A full version puff pastry would then start a 4 to 6 step process of rolling, folding, and chilling (each time for 30 mins) and rolling, folding and chilling again. Rough puff can be made by rolling, folding and rolling the pastry several times (from 2 – 4) without all the in between chilling.  If it works you can chill (for upwards of 15 mins) between some of the folds.  So while the ingredients are the same as real puff, the method is less regimented. Perfect for cooks like me that often have several things on the go at one time, and perhaps a hungry teen waiting for lunch. 

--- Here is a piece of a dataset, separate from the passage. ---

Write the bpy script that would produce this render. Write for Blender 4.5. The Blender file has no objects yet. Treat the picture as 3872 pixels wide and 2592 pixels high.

Don’t try this on a really hot day or the butter layers will melt out everywhere, but if the kitchen is cool enough you can still get nice layering with less time, and minimal effort. After the desired number of folds, wrap and chill the pastry for at least 30 minutes, or until you need it.  I wrap the pastry in baking paper, that can then be used again to line the eventual baking tray.  A recycled plastic bag over the paper parcel keeps the pastry nice and airtight if it is to stay in fridge for longer.  Pastry will keep for up to two days in the fridge, and can be frozen.

So, the sausage rolls

Sausage roll filling

400 g fine minced sausage meat – in Italy I would suggest buying the fine luganighe sausages and pushing them out of their casing
150 g breadcrumbs
1 egg
1 small onion, finely diced
2 grated carrots
1 handfull parsley – finely chopped
1 tsp dried oregano
salt and pepper

Mix all ingredients together well and store covered in refrigerator while pastry is prepared.

Sausage rolls are easy to assemble. Roll out the pastry to approximately 40 cm high by 30 cm long and cut in half horizontally so you have sheets of roughly 20 x 30cm.  Lay out a (sausage) of filling and roll the pastry over the mix so that it overlaps. You can give a light egg wash  to help close the pastry, then prick with a fork to help seal well.  Fork pricks also giving some ventilation to the sausage mix as it cooks.

What about the tomato sauce?

In Australia we call ketchup tomato sauce, and we like it with our pies and sausage rolls. In the (good) old days a fine tomato relish would be what people served and I am always happy when I have a jar of Carla Tomasi’s tomato chutney to hand. My kids love tomato sauce, and so recently we started making our own, partly because you actually know what’s in it, partly to help downsize our plastic recycling bag. Here is a recipe, I sterilize my bottles but don’t pasteurize, so this needs to be kept in the fridge.

1 bottle (750ml) of tomato passata
1 small onion
2 tsp white wine vinegar
2 tsp balsamic vinegar
3 tsp white sugar
1 tsp table salt
1 tsp dijon mustard
1/2 tsp ground cloves

Gently sauté diced onion in a little olive oil.  Add tomato passata and cook until it comes to the boil.  Let it bubble for 5 minutes on a low heat, and then add spices and seasonings, stirring well.  Take off heat, blend with a stick blender and pour into a sterilized glass bottle.  Let it cool and then refrigerate.  We then pour part of the bottle into a squeezey plastic bottle for use at the table.

(Since writing this I admit to not having made another batch of tomato sauce, but there are Italian made tomato sauces like Salsa Rubra, and Petti Ketchup which are made with natural ingredients and come in glass bottles to help out the time poor mum.)